Still, the roads seem to be really safe, hence most cyclists don't even wear helmets. I noticed drivers in here also pay more attention to what's happening around them. You rarely read about serious accidents involving bikes. Last one I remember it was a case of road rage where car driver beat a cyclist with a bat.

1 comments

IMHO, bikes should get segregated lanes (and indeed perhaps on slower sections can share with cars, as you suggest), but cyclists should be fined Really Heavily if caught on sidewalks. Where i live now, cyclists have to do the traffic gladiator thing and muscle cars out of the way, and are usually honked at, even when on the "bike lane" (which is just a strip painted onto the car lane, woo hoo). This results in a lot of animosity between cars and bikes (and frankly, grave danger for cyclists -- we aren't 1000kg metal blocks travelling at 60+ km/h), and frequently sees cyclists picking on the next weaker party, which is pedestrians.
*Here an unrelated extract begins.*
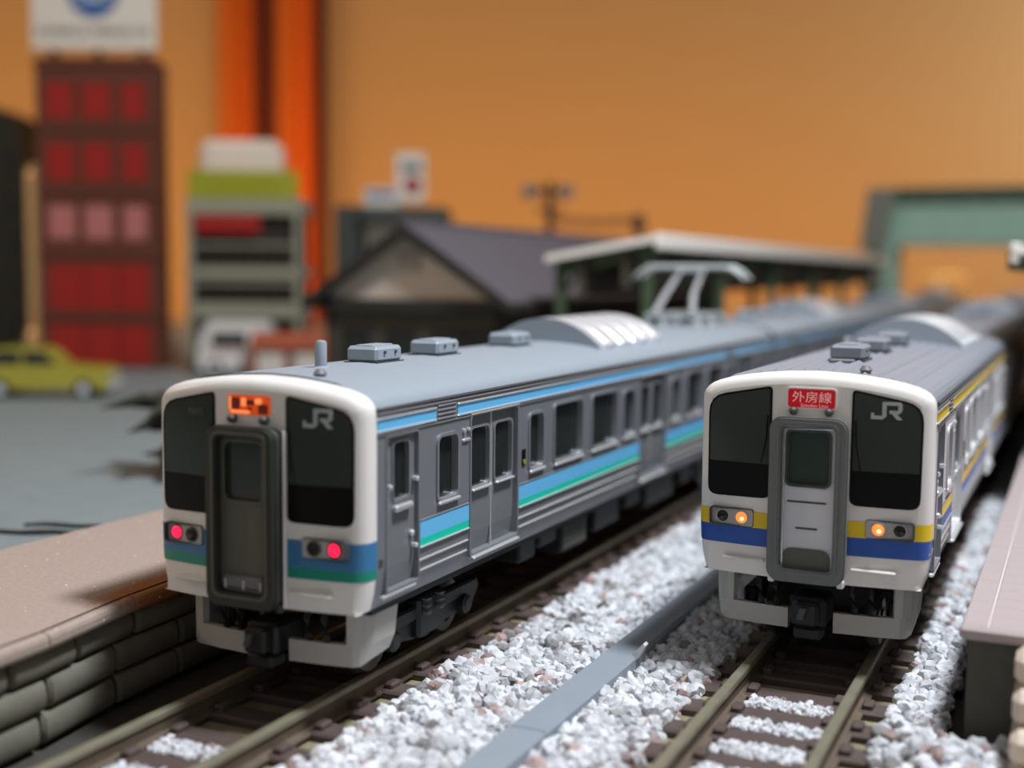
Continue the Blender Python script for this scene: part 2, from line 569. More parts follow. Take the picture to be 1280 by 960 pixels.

It's a very frustrating situation, if only the smaller dead-centre-of-town areas were declared pedestrian / delivery / bike only, and the rest of the place were equipped with segregated bike lanes, it would be much safer, and pollution would be curbed, in one fell swoop. Just thinking back at the number of near-accidents (and real ones, mind you) i've had because cars just act as if bicycles are invisible, frustrates me no end. I feel the Dutch law's approach is great: treat car drivers as if they are wielding 1000kg death-machines. This is very close to the truth, and therefore the onus should be on the strongest/least endangered party to pay attention to what they're doing.